Рассказ о деле Григорьева, с новыми деталями, Сологуб повторил в письме к бывшему сокурснику Ивану Логгиновичу Шаталову (январь 1885):
История с Григорьевым была тягостна для меня. Общество, большинством своих членов, уверяло, что это шантаж; особа, которой я верю, и не могу не верить, говорила, что это преступление. Моя мать должна была давать показания судебному следователю: в нем были некоторые, хотя в сущности неважные, улики против Григорьева. Затем, в конце следствия, и я давал показание, в котором никаких улик против Григорьева не было.

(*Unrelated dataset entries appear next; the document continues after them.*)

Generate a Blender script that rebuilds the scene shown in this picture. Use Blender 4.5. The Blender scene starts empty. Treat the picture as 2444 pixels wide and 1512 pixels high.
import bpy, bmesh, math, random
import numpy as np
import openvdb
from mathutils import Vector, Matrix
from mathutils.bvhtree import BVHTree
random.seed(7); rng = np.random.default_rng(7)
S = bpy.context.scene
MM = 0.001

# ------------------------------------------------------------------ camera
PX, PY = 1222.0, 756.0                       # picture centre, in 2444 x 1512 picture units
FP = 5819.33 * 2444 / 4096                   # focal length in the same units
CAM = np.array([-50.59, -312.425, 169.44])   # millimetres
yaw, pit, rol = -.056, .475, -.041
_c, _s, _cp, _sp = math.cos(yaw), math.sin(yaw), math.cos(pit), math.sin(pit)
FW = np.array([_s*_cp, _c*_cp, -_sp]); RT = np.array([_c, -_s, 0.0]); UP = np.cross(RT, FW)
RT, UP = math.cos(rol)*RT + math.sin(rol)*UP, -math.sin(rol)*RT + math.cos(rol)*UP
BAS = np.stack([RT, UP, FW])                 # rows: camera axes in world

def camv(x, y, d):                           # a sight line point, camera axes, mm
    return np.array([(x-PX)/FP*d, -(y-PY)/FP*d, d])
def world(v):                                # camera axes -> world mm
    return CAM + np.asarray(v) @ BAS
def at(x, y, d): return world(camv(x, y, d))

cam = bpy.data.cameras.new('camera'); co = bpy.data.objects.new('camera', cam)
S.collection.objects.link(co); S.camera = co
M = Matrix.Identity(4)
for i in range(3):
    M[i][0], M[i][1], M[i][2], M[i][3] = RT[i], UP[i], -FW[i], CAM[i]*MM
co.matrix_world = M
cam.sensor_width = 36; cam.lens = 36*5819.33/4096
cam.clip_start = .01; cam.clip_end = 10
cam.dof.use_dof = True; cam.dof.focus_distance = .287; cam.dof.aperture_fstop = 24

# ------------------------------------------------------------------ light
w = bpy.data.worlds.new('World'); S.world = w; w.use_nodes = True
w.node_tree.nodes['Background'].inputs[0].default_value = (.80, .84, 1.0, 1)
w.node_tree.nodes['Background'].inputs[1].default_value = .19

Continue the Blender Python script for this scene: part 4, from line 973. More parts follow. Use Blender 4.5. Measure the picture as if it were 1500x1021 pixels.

Впрочем, улик оказалось недостаточно для предания суду. По отношению ко мне лично тут приплетались старые счеты. Мои приятели, — а их у меня было тогда уже много, — обрадовались случаю и пустили в ход всевозможные клеветы: приписывались самые низкие мотивы. Бороться было трудно, о многом я узнавал слишком поздно, да и борьба была бесцельна. Зато со мной сочли нужным бороться усердно: клеветы, застращиванья и даже науськиванье учеников. И до сих пор ведут подкопы. На днях пришлось защищаться от обвинения в том, что я будто бы ударил одного из учеников. Директору сделали сообщение, что я в Бога не верю и в церковь не хожу. — Вот я и начал разведывать в уездных училищах, не найдется ли кто желающий поменяться местами: выбираться отсюда надо: здесь я со всеми почти раззнакомился — и сестра уехала в Петербург[161].